Technical improvement of one’s swordsmanship and fighting skills is impossible without a corresponding change in one’s psychological mind-set. In our style of Shinto Ryu all attacks and counter-attacks, all offensive and defensive movements, need to be executed with the right mind-set: that of iru, entering or going in, or irimi, literally ‘putting in the body’: mentally going towards one’s opponent even when to an observer it looks as if one is widening the distance. On a technical level this means that even when evading an attack one always turns one’s seika tanden, the vital point in-between hara and genitals, towards one’s opponent, while keeping relaxed and breathing out. On a psychological level this means that the student fosters a spirit that runs counter to the natural reaction of a person not trained in martial arts. When someone hits you with a sword or other weapon, it is a normal reaction to cower and attempt to get away, in order to avoid one’s death. A person trained in Shinto Ryu is supposed to enter, to embrace the attacker and open the door for him, to cultivate a spirit that runs counter to his original intuitive reaction of running away. In this sense, he or she is to enter into the jaws of death.

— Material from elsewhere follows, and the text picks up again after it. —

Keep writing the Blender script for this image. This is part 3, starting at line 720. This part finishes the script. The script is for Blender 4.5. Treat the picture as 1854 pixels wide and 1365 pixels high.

This is an idea that one encounters again and again in the historical writings of Japanese swordsmen, including surviving manuscripts from the Shinto Ryu. The American japanologist William Bodiford, who teaches at UCLA, has translated a few fragments from manuscripts from the Shinto Ryu going back into the 16th century. One scroll, copied by the headmaster Iizasa Murishige (died 1586), reads, in his translation:
Soldiers do not arouse clouds of disagreement.
Caring for illnesses does not extinguish the ember of short lifespans.
Certain death means life, and living means certain death.
Accepting one’s death here leads to a better life. Another scroll explains the idea in an even more mysterious manner:
Attaining self-reliance is walking on sword blades upwards and running over thin ice. This is a marvellously subtle, unobtainable method (…) Keep it secret. Keep it secret.
Of course there is nothing secret about the idea that the warrior should relinquish his fear of death and the attendant stress. It is not specifically Japanese either and runs through all warrior traditions. The Krákumál, a Norse poem that is presented as the death poem of the 9th-century Viking chieftain Ragnar Lodbrok, shows a similar attitude. In the translation of Ben Waggoner:
He who mourns his demise
Never fed meat often
To eagles in the edge-game [the battle]
Ragnar, facing his death in the snake pit where his enemies have thrown him in, cheerfully enters the jaws of death:
On the high bench, boldly,
Beer I’ll drink with the Gods;
Hope of life is lost now – laughing shall I die!
Cultivating this spirit not only enables one to become a good swordsman. It lightens the burden of life, making martial arts practice relevant to the snake pits of everyday life.